To establish that a bankruptcy court abused its discretion in denying a motion for reconsideration based upon newly discovered evidence, the movant must show that: " (1) the evidence was discovered after trial, (2) the exercise of due diligence would not have resulted in the evidence being discovered at an earlier stage and (3) the newly discovered evidence is of such magnitude that production of it earlier would likely have changed the outcome of the case." Far Out Prods., Inc. v. Oskar, 247 F.3d 986, 993 (9th Cir. 2001) (citing Defenders of Wildlife v. Bernal, 204 F.3d 920, 929 (9th Cir. 2000)). Here, the invoices were not " discovered after trial, " but instead were apparently in Debtors' possession. That Debtors acknowledged that they had not provided the invoices in discovery does not obviate the requirement that Appellant show she diligently attempted to obtain the invoices prior to trial. And finally, there is no indication that the information in the invoices, discovered so late in the case, would have changed the outcome of the trial. Even had the invoices been offered at trial, the bankruptcy court could have declined to accept them in preference to the information in Debtors' schedules.
The remaining assertions in the motion for reconsideration merely rehash Appellant's arguments disagreeing with the bankruptcy court's assessment that Ted's testimony was not credible.

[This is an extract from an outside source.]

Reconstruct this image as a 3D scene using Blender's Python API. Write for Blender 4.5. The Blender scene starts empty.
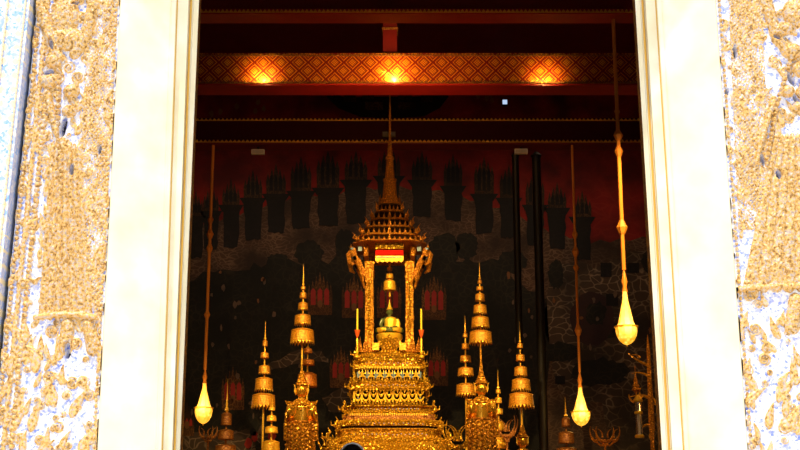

As noted above, the bankruptcy court was entitled to assign appropriate weight to the conflicting evidence in deciding whether Debtors were insolvent.
In sum, nothing in the motion for reconsideration shows there was newly discovered evidence, that the bankruptcy court committed clear error or that its ruling was manifestly unjust, nor was there any intervening change in the law. Thus, we conclude that the bankruptcy court did not abuse its discretion in denying the motion for reconsideration.
CONCLUSION
For all the above reasons, we AFFIRM the bankruptcy court's April 10, 2006, judgment and April 27, 2006, order denying reconsideration of the motion.
(b) Except as provided in subsection (c) of this section, the trustee may avoid any transfer of an interest of the debtor in property (1) to or for the benefit of a creditor; (2) for or on account of an antecedent debt owed by the debtor before such transfer was made; (3) made while the debtor was insolvent; (4) made (A) on or within 90 days before the date of the filing of the petition; or (B) between ninety days and one year before the date of the filing of the petition, if such creditor at the time of such transfer was an insider; and (5) that enables such creditor to receive more than such creditor would receive if (A) the case were a case under chapter 7 of this title [11 USCS § § 701 et seq.]; (B) the transfer had not been made; and (C) such creditor received payment of such debt to the extent provided by the provisions of this title.
Appellant apparently concedes, or at least has not challenged on appeal, that all other requirements for a preference have been established in this action, other than that Debtors were insolvent.